Au huitième jour de l’invasion russe de l’Ukraine, l’étau s’est resserré davantage sur les grandes villes qui sont soumises à des pilonnages et à des raids aériens massifs qui ont fait augmenter le nombre des victimes civiles. Mais la pire agression de jeudi était les violentes déclarations du président russe Vladimir Poutine qui, après un appel téléphonique avec le président français Emmanuel Macron, a fait monter la tension d’un cran. Au même moment, son ministre des AE Sergueï Lavrov a remis sur le tapis la menace nucléaire en accusant les Occidentaux de préparer une " troisième guerre mondiale ". Face à cette escalade verbale et militaire, le président ukrainien Volodymyr Zelensky a invité Poutine à accepter une rencontre à deux afin de mettre fin à la guerre. Zelensky a averti l’Occident qu’après l’Ukraine, la Russie voudra menacer d’autres pays de l’Europe orientale.
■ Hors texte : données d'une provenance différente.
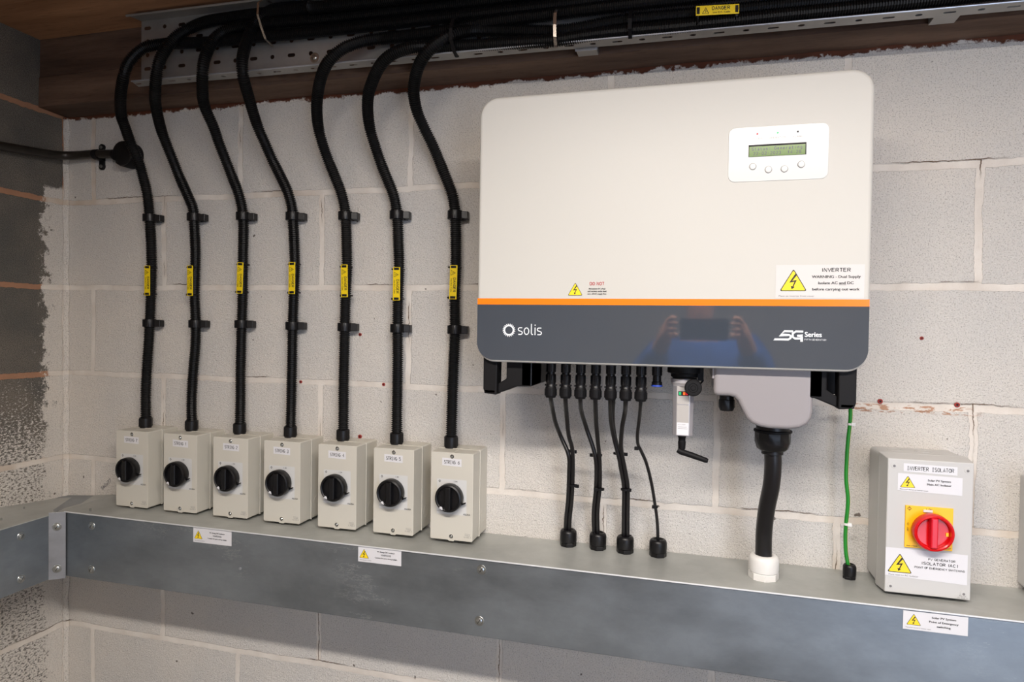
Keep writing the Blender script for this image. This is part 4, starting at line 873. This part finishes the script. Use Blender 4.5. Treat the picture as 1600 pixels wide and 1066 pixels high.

La Moldavie, qui craint d’être la prochaine cible de Moscou, a annoncé jeudi avoir déposé officiellement sa candidature à l’entrée dans l’Union européenne, tout comme la Géorgie, suivant l’exemple de l’Ukraine…

 

Les négociateurs russes et ukrainiens s’étaient retrouvés jeudi à la frontière entre la Pologne et le Bélarus pour cette deuxième tentative, lors de laquelle Kiev espérait obtenir une trêve. " Malheureusement, il n’y a pas encore les résultats escomptés pour l’Ukraine. Il n’y a qu’une solution pour organiser des couloirs humanitaires ", a écrit sur Twitter Mikhaïlo Podoliak, un membre de la délégation ukrainienne.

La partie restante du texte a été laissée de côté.